Note--The inside passage and the Caribbean Islands look very similar, only Alaska is more beautiful. In fact, I got misty around the eyes almost every day as we sailed through the hundreds of thousands of islands, atolls, and archipelagos. It was so beautiful, I couldn't stop crying.

    • Blue Kennels dog sled camp! We went to a sled dog camp and learned how to drive a team! The dogs were hilarious. I laughed the entire time. Ate some "blue" snow. The snow is pure there that when you step in it, your footprint looks blue. No words can describe this, and I wasn't allowed to bring my big camera, so I'll post some pics from the iphone. 
    • Juneau was clean and modern but not my kind of town.
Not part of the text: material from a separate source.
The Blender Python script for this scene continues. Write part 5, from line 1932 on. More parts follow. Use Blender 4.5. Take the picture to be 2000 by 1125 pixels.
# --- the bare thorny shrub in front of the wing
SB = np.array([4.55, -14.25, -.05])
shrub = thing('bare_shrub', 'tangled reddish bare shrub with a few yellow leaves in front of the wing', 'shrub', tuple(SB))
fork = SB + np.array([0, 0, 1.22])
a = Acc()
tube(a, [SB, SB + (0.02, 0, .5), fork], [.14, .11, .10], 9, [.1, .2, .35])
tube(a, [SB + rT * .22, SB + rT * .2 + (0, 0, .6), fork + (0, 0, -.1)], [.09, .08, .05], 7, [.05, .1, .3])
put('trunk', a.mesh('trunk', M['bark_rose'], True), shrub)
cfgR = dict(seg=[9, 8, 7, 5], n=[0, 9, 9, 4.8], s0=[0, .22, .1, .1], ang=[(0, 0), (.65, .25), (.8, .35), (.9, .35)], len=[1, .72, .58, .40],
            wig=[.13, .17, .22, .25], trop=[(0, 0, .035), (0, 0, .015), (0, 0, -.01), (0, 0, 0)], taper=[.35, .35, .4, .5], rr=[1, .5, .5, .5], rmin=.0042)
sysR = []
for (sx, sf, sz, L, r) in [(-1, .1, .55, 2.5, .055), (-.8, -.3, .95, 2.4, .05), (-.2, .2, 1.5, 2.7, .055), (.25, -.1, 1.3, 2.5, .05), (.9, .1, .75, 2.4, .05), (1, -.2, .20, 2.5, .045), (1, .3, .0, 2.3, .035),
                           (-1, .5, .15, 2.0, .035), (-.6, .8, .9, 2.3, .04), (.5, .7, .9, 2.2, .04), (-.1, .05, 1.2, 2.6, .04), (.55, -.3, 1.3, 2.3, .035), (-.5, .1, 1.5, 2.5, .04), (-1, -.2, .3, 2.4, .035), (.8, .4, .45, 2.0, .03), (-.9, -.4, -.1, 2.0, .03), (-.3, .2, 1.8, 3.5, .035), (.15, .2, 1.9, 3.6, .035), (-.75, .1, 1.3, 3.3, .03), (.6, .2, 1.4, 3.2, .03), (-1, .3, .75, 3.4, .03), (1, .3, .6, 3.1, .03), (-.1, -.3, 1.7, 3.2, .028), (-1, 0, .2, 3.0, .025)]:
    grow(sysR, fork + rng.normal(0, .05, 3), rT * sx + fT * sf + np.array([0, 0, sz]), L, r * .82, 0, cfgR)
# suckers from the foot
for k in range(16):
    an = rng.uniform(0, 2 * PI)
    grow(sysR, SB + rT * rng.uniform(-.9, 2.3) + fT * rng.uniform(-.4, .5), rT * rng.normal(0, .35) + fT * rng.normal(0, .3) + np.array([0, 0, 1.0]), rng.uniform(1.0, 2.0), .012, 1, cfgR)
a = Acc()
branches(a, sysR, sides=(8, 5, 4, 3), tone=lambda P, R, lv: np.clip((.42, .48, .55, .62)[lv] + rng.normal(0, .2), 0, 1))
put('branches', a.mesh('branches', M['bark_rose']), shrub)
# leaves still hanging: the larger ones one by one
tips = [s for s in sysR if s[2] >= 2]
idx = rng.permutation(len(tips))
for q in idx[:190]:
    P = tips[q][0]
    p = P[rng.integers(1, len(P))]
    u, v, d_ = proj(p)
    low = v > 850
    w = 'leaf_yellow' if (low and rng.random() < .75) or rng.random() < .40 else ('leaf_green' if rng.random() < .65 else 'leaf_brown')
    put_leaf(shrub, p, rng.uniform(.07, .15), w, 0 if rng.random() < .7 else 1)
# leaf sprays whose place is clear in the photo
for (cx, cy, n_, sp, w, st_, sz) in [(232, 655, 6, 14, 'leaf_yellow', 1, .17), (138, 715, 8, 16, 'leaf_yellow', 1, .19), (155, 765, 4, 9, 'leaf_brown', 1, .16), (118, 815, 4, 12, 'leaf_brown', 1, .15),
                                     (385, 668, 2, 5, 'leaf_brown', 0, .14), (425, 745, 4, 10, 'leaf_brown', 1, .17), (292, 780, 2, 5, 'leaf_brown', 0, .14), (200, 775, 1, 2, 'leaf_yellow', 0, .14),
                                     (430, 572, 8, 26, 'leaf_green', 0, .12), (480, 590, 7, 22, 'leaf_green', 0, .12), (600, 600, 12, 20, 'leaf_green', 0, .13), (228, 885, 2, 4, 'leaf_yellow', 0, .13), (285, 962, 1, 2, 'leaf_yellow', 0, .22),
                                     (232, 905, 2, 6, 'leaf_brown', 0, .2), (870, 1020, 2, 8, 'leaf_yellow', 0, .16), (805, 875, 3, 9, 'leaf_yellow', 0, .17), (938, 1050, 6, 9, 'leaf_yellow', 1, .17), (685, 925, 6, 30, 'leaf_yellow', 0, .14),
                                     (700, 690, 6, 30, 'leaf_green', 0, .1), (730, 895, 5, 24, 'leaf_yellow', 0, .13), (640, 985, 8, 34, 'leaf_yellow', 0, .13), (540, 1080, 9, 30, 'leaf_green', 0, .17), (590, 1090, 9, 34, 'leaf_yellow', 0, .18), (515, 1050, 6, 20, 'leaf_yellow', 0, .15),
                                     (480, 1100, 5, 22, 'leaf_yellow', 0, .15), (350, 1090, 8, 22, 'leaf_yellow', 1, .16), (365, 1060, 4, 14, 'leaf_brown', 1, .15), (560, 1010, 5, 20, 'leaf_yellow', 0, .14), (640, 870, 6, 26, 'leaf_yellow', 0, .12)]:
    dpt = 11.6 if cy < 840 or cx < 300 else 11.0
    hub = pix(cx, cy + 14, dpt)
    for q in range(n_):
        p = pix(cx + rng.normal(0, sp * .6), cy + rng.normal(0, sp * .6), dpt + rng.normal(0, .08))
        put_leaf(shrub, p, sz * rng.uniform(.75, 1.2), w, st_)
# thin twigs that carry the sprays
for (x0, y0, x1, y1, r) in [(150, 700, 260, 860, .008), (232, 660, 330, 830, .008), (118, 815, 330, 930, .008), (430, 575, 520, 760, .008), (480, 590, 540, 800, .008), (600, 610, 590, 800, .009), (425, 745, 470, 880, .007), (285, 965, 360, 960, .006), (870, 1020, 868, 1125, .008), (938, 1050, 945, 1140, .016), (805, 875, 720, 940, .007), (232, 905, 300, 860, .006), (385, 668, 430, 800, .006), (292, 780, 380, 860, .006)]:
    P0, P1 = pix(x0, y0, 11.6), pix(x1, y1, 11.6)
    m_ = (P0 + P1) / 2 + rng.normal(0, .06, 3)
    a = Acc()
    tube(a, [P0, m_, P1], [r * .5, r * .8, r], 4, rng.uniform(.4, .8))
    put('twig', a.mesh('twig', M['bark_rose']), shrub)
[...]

A local directed us to a local bar, The Rendezvous. Ordered Alaskan Amber from Alaskan Brewery. Yummy. Everyone in Juneau seems to be from somewhere else. Seems to have its share of junkies and prostitutes. Some come with gold on the brain, others come with nature in their hearts. Perhaps both are quickly disheartened. Since we weren't really enjoying the tourist trap of Juneau we went back to the ship and basically had it to ourselves. Clear blue sunny warm skies, open pool deck, whirlpools. It was one of our favorite days. 
  • Ketchikan  
    • We hiked the national park here, high up in the tundra and through the ravines, and back down to the city. 
    • Fascinating visit to the totem pole museum.